Enhancing airflow dynamics in airjet spinning: A machine learning approach to optimize nozzle design

Abstract

This research delves into using machine learning techniques to enhance the airflow dynamics in Airjet spinning. It focuses on understanding the factors that affect airflow by examining components of a spinning nozzle including the fiber inlet element, injector nozzle and spinning spindle. A prototype Airjet spinning nozzle was developed to evaluate the Intake Airflow and Airflow Rate, which serve as the basis for a simulation model. A total of 501 data points were empirically gathered, and machine learning methods were applied to uncover patterns and make predictions. The study combines conventional measurement techniques with data analysis tools, like linear regression, decision trees, random forest and support vector regression.
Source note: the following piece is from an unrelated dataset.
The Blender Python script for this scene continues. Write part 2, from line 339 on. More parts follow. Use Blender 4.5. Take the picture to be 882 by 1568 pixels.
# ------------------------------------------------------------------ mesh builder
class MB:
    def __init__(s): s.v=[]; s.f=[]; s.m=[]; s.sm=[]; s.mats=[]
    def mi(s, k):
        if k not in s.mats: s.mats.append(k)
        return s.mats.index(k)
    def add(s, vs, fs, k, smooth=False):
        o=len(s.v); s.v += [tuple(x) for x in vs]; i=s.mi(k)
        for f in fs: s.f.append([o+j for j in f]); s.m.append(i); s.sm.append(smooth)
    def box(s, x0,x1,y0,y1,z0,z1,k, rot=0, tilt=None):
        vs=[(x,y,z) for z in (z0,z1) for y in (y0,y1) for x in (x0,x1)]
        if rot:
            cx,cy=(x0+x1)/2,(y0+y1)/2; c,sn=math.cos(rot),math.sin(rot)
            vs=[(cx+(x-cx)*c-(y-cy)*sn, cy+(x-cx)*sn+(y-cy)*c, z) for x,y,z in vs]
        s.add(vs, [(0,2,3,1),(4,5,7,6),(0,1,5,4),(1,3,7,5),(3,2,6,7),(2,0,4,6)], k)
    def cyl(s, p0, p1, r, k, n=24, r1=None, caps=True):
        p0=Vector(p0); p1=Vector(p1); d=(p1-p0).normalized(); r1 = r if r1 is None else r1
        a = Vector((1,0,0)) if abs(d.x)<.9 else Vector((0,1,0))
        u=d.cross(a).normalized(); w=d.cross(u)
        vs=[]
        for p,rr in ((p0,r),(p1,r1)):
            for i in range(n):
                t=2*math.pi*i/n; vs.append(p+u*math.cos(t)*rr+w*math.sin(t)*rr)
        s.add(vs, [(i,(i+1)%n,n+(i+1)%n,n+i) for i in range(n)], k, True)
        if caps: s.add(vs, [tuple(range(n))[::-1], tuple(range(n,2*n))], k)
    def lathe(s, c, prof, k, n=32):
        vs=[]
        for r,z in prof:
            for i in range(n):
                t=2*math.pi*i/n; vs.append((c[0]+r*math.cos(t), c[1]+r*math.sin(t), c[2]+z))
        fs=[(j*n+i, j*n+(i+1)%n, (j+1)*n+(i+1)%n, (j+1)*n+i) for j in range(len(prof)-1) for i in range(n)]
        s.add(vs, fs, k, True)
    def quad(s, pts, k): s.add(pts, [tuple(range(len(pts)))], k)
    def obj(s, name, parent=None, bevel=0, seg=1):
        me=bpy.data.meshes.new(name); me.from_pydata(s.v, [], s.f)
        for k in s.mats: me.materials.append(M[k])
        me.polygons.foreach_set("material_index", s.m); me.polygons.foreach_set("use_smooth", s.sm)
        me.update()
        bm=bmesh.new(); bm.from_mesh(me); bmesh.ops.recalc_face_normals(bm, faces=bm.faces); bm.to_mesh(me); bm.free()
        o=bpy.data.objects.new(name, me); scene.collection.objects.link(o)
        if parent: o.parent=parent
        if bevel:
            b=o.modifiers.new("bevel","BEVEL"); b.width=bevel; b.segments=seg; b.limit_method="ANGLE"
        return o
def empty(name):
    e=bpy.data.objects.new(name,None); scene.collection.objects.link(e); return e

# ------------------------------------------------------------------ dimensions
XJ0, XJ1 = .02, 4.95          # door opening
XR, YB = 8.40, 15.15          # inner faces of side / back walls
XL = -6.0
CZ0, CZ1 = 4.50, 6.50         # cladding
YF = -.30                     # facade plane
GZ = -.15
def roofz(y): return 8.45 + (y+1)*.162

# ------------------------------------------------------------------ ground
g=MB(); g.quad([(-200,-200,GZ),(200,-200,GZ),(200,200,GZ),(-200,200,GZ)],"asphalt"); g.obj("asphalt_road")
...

After developing a applicable machine learning tool, the hyperparameters are optimized with the goal to improve the model’s reliability. Following this optimization process it was found that the CatBoost model outperformed ML models in terms of all performance metrics. Furthermore insights, into how nozzle features impact airflow dynamics were obtained through sHapley Additive exPlanations (SHAP) analysis. The results indicate that specific nozzle design parameters play a significant role in improving airflow dynamics. Integrating machine learning techniques into the design process marks a departure from conventional empirical methods. This scientific method allows for a more rapid and precise Airjet nozzle design process, fostering innovation in textile manufacturing technology.